Już od wyjazdu z Zagory widać było zmianę w zachowaniu ludzi, choć do Foum Zguid spotkałem tylko kilka osób, ale ludzie ci wydawali się być przyjaźniej, mniej materialnie nastawieni do samotnego rowerzysty... tak samo na trasie Foum - Tazenakht, ludzie się zatrzymywali, machali, pozdrawiali, kierowcy jadący z przeciwka unosili ręce w geście pozdrowienia... no i dzieci - tu akurat zdejmujące buty aby kawałek podbiec równo ze mną. Tę część drogi zdecydowanie najlepiej wspominam, mimo tego paskudnego wiatru, który powodował, że całkiem wszystkiego się odechciewało! Większość czasu droga prowadziła w górę zielonej doliny górskiej rzeki Uhmidii. Coś niesamowitego, wokół całkowicie surowe skały, strome zbocza, a w pasie około 100 metrów wokół strumienia kwitło stałe życie - gaje palmowe, zarośla, trawy, kasby i pojedyncze gospodarstwa, ptaki, wielbłądy... gdyby nie ten wiatr!!
Po drodze mijałem też wytwórnie miejscowej specjalności - miodu, całe setki uli, opiekujący się nimi pszczelarze wyglądali jak istoty nie z tej ziemi, ubrani w kombinezony i specjalne hełmy z siatką, po środku niczego, bo ule niewielkie, czasem niewidoczne wśród skał...
W ciągu ostatnich dni zgromadziłem sporo materiału fotograficznego dokumentującego "drogownicze" aspekty Maroka - najpierw piste, które było przygotowywane pod asfalt, potem inna część gdy droga była ewidentnie wytyczona przez geodetów, ale na razie tylko zwieziono rury melioracyjne. Dalej widziałem jak można spartaczyć przygotowania pod asfalt, bo ktoś w złych miejscach zaplanował "przepusty" dla wezbranych górskich potoków, które robiły co chciały z utwardzoną i wyniesioną ponad powierzchnię drogą... Na odcinku do Tazenakhtu miałem natomiast możliwość przyjrzenia się dokładnie jak w Maroku kładzie się asfalt, choć to za dużo powiedziane... Mianowicie, uprzednio utwardzoną tłuczniem i różnej grubości kamieniami drogę wyrównuje walec... ciężki sprzęt, a następnie na tak przygotowaną powierzchnię natryskiwana jest warstwa lepiku!! około 2cm i starczy, potem przyjeżdża ciężarówka z drobnymi kamykami, które po rozsypaniu na powierzchnię ponownie jest prasowana ciężkim sprzętem... tyle.
W Tazenakhcie zatrzymałem się hotelu w centrum, był prysznic, obok dużo straganów z gorącym jedzeniem, sporo ludzi, a ja miałem na sobie czarne, obcisłe, termiczne spodnie rowerowe, krótkie spodenki, buty górskie, bluzę i wiatrówkę, w dodatku zapomniałem zdjąć z głowy czołówkę (na szczęście ją zgasiłem) i tak oto przyodziany przechadzałem się wśród miejscowych szukając czegoś do zjedzenia... Tak niedorzecznie wyglądałem, że ludzie mi miejsca ustępowali, wszyscy wokoło ubrani byli w grube kurtki, na nich mieli wełniane jalibije, niektórzy nałożyli szalik! Na kilkanaście kilometrów przez miastem zrobiło się bardzo zimno, moje dłonie bardzo odczuły ostatni długi zjazd... tak w ogóle to ten odcinek słabo kojarzę, bo kilkumetrowy pas drogi przede mną oświetlałem sobie trzema diodami, dalej niewiele widziałem;)
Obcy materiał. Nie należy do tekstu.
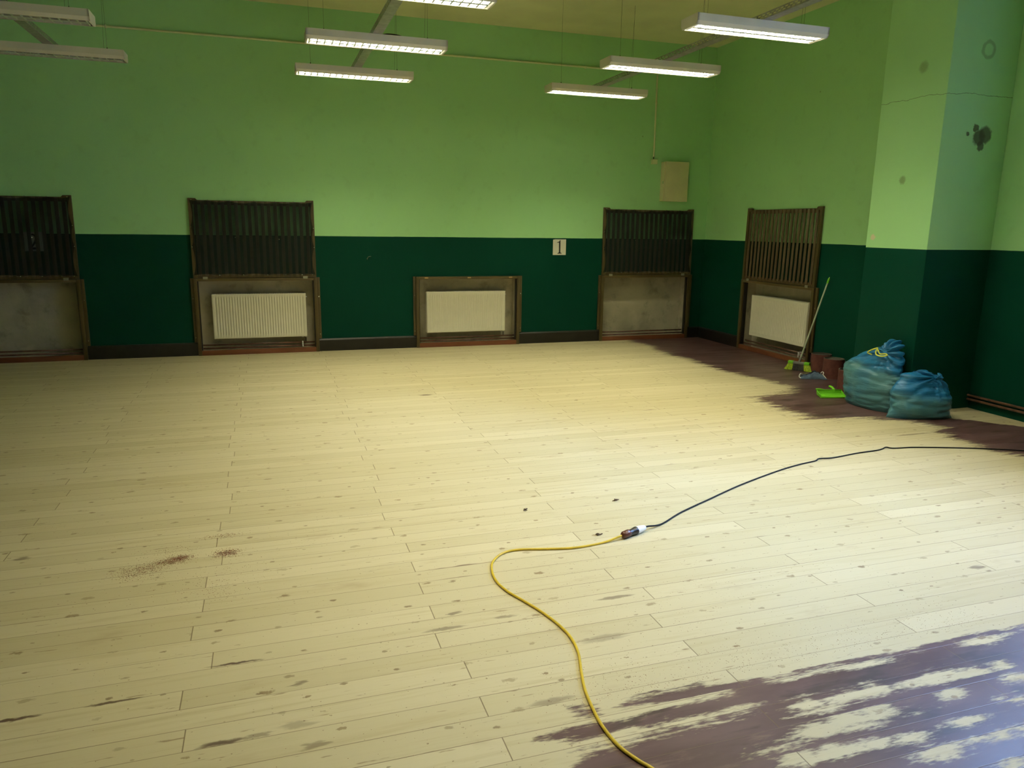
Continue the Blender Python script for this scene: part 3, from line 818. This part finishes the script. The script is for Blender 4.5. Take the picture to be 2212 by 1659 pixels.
# ------------------------------------------------------------------ things on the back wall
bm = bmesh.new(); tube(bm, [(XL, D-0.013, 3.806), (5.40, D-0.013, 3.812)], 0.0125, 10)
for x in (-4.5, -1.6, 1.4, 4.3): addb(bm, x-0.012, x+0.012, D-0.028, D, 3.790, 3.826)
tag(obj('conduit', bm, M['conduit'], None, auto=50), 'thin cream conduit running level along the back wall behind the lights', 'conduit')
bm = bmesh.new(); tube(bm, [(5.413, D-0.013, 3.800), (5.420, D-0.013, 2.672)], 0.0125, 10)
for z in (3.4, 2.8): addb(bm, 5.404, 5.430, D-0.028, D, z, z+0.02)
tag(obj('conduit', bm, M['conduit'], None, auto=50), 'thin cream conduit dropping down the back wall to the small switch box', 'conduit')
root = empty('switch_box', (5.427, D, 2.568)); tag(root, 'small cream switch box at the foot of the vertical conduit', 'switch box')
obj('box_body', bbox(-0.043, 0.043, -0.045, 0, 0, 0.070, w=0.006, seg=3), M['conduit'], root, auto=40)
bm = bmesh.new(); tube(bm, spline([(-0.006, -0.013, 0.068), (-0.014, -0.02, 0.085), (-0.007, -0.013, 0.108)], 4), 0.006, 8)
obj('cable_stub', bm, M['blackp'], root)
root = empty('fuse_box', (5.752, D+0.002, 2.048)); tag(root, 'cream steel fuse box high on the back wall near the corner', 'fuse box')
obj('box_body', bbox(-0.196, 0.196, -0.102, 0, 0, 0.556, w=0.004), M['cab'], root, auto=40)
dr = obj('door', bbox(-0.180, 0.198, -0.121, -0.1025, -0.002, 0.560, w=0.004), M['cab'], root, auto=40)
bm = bmesh.new()
for z in (0.10, 0.44): tube(bm, [(-0.188, -0.112, z), (-0.188, -0.112, z+0.06)], 0.006, 8)
obj('hinge', bm, M['cab'], root)
bm = bmesh.new(); addb(bm, -0.197, -0.190, -0.090, -0.070, 0.245, 0.285, w=0.002)
obj('latch', bm, M['screw'], root)

def number_paper(loc, digit, label):
    root = empty('number_sheet', loc); tag(root, label, 'paper number', 'numbered paper sheets on the wall')
    w, h = 0.100, 0.110
    bm = bmesh.new(); nx = 6; g = []
    for j in range(nx+1):
        g.append([bm.verts.new((-w+2*w*i/nx, -0.0005-0.002*math.sin(PI*i/nx)*math.sin(PI*j/nx)-(0.004 if (i == 0 and j == nx) else 0), -h+2*h*j/nx-(0.006 if (i == 0 and j == nx) else 0))) for i in range(nx+1)])
    for j in range(nx):
        for i in range(nx): bm.faces.new((g[j][i], g[j][i+1], g[j+1][i+1], g[j+1][i]))
    sh = obj('sheet', bm, M['paper'], root, smooth=True)
    if digit == '1':
        P = [(-0.030,-0.092),(0.034,-0.090),(0.036,-0.084),(0.018,-0.078),(0.014,-0.066),(0.012,0.098),(0.004,0.098),(-0.006,0.080),(-0.040,0.066),(-0.040,0.060),(-0.014,0.066),(-0.009,0.060),(-0.007,-0.066),(-0.012,-0.078),(-0.030,-0.085)]
    else:
        P = [(-0.040,-0.088),(0.040,-0.088),(0.042,-0.058),(0.036,-0.066),(-0.016,-0.066),(0.022,-0.014),(0.036,0.022),(0.036,0.052),(0.022,0.080),(0.0,0.090),(-0.024,0.082),(-0.038,0.056),(-0.030,0.052),(-0.018,0.068),(0.0,0.072),(0.014,0.056),(0.015,0.026),(0.002,-0.008),(-0.040,-0.074)]
    bm = bmesh.new(); prism(bm, P, 'y', -0.0045, -0.0020)
    obj('printed_digit', bm, M['ink'], root)
    return root
number_paper((3.990, D+0.0002, 1.374), '1', 'white paper sheet printed with a black number 1, on the dark green dado')
number_paper((-2.565, D-0.0006, 1.408), '2', 'paper sheet with number 2, seen dimly through the gauze lid at the left edge')
bm = bmesh.new()
tube(bm, spline([(1.31, D, 1.242), (1.30, D-0.02, 1.243), (1.275, D-0.035, 1.238), (1.262, D-0.035, 1.222), (1.254, D-0.03, 1.208)], 5), 0.0035, 8)
tube(bm, [(1.262, D, 1.205), (1.262, D-0.03, 1.215)], 0.004, 8)
tag(obj('wall_hook', bm, M['hook'], None, smooth=True), 'small bent metal hook on the dark green dado between the two radiators', 'hook')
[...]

Kolejny dzień z wiatrem, niestety. W drodze do Taliwinu wicher nie dał mi nacieszyć się drogą, dlatego jeszcze tu wrócę;) Tym razem droga po śródgórskiej kotlinie, wiało niemiłosiernie - oczywiście już nie z północy, bo teraz jechałem dokładnie na zachód, więc wiało z zachodu... Zimno, bardzo zimno. Ruszyłem z 1500, po drodze wjechałem na prawie 1900, potem kilkadziesiąt kilometrów jechałem powyżej 1800 metrów, od zachodu szybko zbliżały się chmury kłębiaste, widać było, że już tuż tuż, za jeszcze jedną przełęczą, za tym grzbietem jest zdecydowane obniżenie terenu, tam te obłoki się tworzyły... Zaszło słońce, najpierw schowało się w chmurach, by po godzinie całkowicie zniknąć za grzbietem górskim na horyzoncie... Zaczęło się błyskać, ale nie słyszałem grzmotów, w uszach miałem watę, na uszach chustkę, dalej kaptur wiatrówki i bluzy... nic nie słyszałem oprócz wiatru;)
Powoli staję się nocnym marokańskim jeźdźcą!! To już trzeci dzień z rzędu, który rowerowo kończę po zmroku, i powiem szczerze, jazda nocą nie jest taka zła. Owszem jest zimniej niż za dnia, ale jest zdecydowanie mnie pojazdów, czołówka pozwala na jazdę około 25-30 km/h, mam tylną, czerwono mrugającą lampkę na której widok kierowcy (o dziwo!) zwalniają z respektem, a co najważniejsze - wieczorami nie wieje!!

Do Agadiru pozostało około 200 km, dziś nie jadę, nie mam się w co ubrać, wszystko zakurzone i spocone - zatrzymałem się na kempingu na obrzeżach miasteczka, oczywiście przed wyjściem na śniadanie dokonałem wielkiego prania;)
Jutro, jeśli się da, dojadę do Tarudantu. Jestem na 1500 m, Taroudant na 250... jeśli nie będzie wiało to przejadę spokojnie te 120 kilometrów...

Dziś jeszcze się pobłąkam po okolicy, która słynie z plantacji szafranu! Niestety pogoda jest marna, około 10 stopni, niebo zachmurzone, na razie bez wiatru...

Pozostaje mi już 11 dni do wylotu do Polski, w której podobno zima znów zagościła;) A ja już za kilka dni powinienem się wykąpać w Atlantyku no i może po drodze zobaczę wreszcie kozy na drzewach!!!